====== Data provided ======

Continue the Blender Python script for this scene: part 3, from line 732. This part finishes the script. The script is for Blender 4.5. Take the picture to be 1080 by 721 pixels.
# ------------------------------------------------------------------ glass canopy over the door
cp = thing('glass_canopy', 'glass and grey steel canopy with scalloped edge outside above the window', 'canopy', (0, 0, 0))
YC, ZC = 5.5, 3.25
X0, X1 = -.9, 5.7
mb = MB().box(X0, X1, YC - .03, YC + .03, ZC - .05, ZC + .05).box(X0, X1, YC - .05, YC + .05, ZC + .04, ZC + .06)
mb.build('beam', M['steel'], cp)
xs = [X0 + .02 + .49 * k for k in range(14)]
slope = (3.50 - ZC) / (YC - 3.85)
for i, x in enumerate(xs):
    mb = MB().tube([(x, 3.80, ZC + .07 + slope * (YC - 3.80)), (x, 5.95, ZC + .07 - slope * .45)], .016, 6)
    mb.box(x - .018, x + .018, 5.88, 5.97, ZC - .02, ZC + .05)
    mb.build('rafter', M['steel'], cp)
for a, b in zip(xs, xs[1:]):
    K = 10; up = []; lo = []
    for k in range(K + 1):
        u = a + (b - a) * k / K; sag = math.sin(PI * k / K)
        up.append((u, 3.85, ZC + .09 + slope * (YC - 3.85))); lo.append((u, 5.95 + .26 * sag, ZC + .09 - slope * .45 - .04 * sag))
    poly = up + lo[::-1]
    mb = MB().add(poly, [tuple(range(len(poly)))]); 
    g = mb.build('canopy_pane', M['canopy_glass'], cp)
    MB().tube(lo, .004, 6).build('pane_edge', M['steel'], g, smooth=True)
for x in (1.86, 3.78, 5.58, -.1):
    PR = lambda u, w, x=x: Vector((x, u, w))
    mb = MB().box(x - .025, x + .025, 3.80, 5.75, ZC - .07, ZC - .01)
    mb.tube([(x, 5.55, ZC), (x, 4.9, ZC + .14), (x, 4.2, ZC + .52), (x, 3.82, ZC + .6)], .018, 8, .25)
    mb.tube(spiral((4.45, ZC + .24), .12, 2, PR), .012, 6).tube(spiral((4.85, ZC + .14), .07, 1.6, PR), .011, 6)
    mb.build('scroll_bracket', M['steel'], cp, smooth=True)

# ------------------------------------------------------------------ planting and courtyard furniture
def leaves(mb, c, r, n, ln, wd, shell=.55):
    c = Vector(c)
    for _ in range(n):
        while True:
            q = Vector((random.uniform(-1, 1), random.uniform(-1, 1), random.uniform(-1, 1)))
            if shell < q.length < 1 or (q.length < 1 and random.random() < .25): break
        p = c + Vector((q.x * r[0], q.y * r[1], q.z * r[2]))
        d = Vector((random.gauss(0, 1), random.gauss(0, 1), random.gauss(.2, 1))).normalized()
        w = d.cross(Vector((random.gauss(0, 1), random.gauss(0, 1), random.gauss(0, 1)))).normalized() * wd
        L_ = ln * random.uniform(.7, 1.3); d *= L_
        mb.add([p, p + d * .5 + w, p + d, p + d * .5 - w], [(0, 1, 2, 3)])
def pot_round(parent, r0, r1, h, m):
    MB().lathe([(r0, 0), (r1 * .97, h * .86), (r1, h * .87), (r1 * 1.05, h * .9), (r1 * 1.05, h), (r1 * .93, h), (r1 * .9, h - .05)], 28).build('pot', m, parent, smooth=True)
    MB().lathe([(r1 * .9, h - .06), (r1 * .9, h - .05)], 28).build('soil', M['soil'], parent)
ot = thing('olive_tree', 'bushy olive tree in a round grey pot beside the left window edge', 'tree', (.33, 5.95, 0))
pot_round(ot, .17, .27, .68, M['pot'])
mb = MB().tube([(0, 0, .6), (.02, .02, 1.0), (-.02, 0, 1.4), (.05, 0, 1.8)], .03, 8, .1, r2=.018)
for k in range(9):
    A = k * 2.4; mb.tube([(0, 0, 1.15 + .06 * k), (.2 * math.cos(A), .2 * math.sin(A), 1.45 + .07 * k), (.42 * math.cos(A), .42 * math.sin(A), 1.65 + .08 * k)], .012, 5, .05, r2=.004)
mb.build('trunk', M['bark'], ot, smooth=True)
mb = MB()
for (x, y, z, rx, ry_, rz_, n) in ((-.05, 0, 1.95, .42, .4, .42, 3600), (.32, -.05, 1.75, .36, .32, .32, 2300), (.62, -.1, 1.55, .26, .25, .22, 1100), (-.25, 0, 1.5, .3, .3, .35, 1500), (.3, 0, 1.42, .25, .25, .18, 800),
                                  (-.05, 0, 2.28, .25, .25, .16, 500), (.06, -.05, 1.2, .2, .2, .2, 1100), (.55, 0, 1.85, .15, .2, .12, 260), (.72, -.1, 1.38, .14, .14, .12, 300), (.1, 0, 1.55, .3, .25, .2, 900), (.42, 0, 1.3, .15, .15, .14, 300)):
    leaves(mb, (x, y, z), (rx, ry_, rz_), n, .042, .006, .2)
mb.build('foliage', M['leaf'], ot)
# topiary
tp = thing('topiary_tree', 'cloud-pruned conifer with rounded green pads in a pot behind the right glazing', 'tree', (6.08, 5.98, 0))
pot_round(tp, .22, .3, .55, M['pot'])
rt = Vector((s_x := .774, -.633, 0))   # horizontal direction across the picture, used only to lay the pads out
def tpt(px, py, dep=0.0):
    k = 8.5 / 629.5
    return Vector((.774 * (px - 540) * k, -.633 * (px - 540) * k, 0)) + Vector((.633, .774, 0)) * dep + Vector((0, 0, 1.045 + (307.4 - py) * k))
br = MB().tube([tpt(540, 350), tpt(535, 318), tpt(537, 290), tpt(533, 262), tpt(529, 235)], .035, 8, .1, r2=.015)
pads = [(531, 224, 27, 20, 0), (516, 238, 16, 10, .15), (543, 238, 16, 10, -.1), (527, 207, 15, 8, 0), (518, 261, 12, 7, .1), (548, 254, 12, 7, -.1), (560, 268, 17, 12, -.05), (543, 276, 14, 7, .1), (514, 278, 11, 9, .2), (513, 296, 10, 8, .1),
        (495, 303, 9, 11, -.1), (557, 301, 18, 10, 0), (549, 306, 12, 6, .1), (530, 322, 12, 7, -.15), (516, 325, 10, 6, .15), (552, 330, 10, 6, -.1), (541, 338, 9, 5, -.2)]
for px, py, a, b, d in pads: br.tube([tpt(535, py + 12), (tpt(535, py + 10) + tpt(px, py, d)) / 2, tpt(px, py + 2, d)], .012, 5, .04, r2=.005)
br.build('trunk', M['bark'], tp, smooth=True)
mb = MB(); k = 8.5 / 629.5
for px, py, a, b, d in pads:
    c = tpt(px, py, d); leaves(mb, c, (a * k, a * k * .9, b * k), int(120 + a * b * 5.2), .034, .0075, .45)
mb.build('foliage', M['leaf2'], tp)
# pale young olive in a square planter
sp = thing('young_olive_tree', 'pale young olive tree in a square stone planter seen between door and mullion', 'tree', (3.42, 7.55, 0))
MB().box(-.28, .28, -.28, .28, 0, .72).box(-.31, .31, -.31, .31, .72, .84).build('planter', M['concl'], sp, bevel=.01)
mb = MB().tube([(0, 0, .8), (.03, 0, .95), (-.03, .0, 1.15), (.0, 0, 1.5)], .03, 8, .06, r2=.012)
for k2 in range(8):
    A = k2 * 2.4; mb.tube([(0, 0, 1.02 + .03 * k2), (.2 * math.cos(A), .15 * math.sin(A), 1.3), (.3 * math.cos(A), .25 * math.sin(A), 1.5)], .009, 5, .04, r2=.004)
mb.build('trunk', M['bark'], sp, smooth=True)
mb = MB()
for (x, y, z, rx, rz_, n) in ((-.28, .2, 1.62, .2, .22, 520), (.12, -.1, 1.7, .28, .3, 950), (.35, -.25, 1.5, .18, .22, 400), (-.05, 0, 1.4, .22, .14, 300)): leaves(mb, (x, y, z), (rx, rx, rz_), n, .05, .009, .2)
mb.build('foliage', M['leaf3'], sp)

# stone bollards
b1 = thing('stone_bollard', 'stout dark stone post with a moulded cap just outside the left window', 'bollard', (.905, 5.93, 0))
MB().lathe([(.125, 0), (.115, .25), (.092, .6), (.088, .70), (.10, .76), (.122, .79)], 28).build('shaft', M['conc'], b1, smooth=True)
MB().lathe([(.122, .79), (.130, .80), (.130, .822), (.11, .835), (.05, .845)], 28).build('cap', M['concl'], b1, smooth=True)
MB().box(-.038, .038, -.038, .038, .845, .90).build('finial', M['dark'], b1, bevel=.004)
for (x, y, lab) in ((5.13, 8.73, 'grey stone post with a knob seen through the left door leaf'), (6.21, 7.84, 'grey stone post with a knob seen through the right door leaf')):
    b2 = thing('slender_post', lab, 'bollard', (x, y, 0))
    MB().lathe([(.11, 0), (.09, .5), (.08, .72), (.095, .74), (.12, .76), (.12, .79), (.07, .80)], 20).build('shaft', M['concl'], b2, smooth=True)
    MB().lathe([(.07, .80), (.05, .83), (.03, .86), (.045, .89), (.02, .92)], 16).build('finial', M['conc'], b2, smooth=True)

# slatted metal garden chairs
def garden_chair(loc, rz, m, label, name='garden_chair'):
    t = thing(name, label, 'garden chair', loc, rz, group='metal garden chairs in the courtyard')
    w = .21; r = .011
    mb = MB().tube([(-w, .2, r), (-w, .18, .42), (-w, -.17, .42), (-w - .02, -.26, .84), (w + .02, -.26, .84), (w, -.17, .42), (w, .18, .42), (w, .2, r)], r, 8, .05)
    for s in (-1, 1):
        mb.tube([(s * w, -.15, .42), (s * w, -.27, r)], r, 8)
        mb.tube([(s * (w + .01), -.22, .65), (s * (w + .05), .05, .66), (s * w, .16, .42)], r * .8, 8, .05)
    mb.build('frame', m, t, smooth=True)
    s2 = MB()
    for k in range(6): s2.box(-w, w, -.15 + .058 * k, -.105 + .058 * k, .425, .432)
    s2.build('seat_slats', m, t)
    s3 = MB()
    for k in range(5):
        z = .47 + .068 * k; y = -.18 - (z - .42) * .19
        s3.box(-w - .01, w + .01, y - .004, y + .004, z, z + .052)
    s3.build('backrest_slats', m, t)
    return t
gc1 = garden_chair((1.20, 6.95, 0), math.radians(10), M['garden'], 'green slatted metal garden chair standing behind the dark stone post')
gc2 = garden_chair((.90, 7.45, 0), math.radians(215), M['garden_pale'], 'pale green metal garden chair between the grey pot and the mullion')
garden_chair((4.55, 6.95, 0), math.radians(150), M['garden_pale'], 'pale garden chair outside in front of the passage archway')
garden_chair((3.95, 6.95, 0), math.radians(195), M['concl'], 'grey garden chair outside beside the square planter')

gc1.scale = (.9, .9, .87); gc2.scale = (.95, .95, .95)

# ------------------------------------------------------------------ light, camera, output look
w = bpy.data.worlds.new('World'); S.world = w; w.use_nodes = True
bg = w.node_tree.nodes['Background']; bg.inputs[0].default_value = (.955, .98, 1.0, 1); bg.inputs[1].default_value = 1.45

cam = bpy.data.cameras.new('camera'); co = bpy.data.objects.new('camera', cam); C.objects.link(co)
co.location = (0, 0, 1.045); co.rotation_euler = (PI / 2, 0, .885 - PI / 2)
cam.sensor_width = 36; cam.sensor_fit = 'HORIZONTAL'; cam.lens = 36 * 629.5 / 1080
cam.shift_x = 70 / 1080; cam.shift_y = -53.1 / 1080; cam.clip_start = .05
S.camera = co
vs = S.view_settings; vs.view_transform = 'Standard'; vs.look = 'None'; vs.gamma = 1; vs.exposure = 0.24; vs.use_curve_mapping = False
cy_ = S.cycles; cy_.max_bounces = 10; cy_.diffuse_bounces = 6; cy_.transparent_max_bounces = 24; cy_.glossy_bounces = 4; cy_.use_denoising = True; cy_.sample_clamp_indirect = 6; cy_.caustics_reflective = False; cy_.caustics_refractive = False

======

=== Exercise instructions ===
Go through the material line by line. Show each line that contains the string "picture".

=== Written reply ===
Continue the Blender Python script for this scene: part 3, from line 732. This part finishes the script. The script is for Blender 4.5. Take the picture to be 1080 by 721 pixels.
rt = Vector((s_x := .774, -.633, 0))   # horizontal direction across the picture, used only to lay the pads out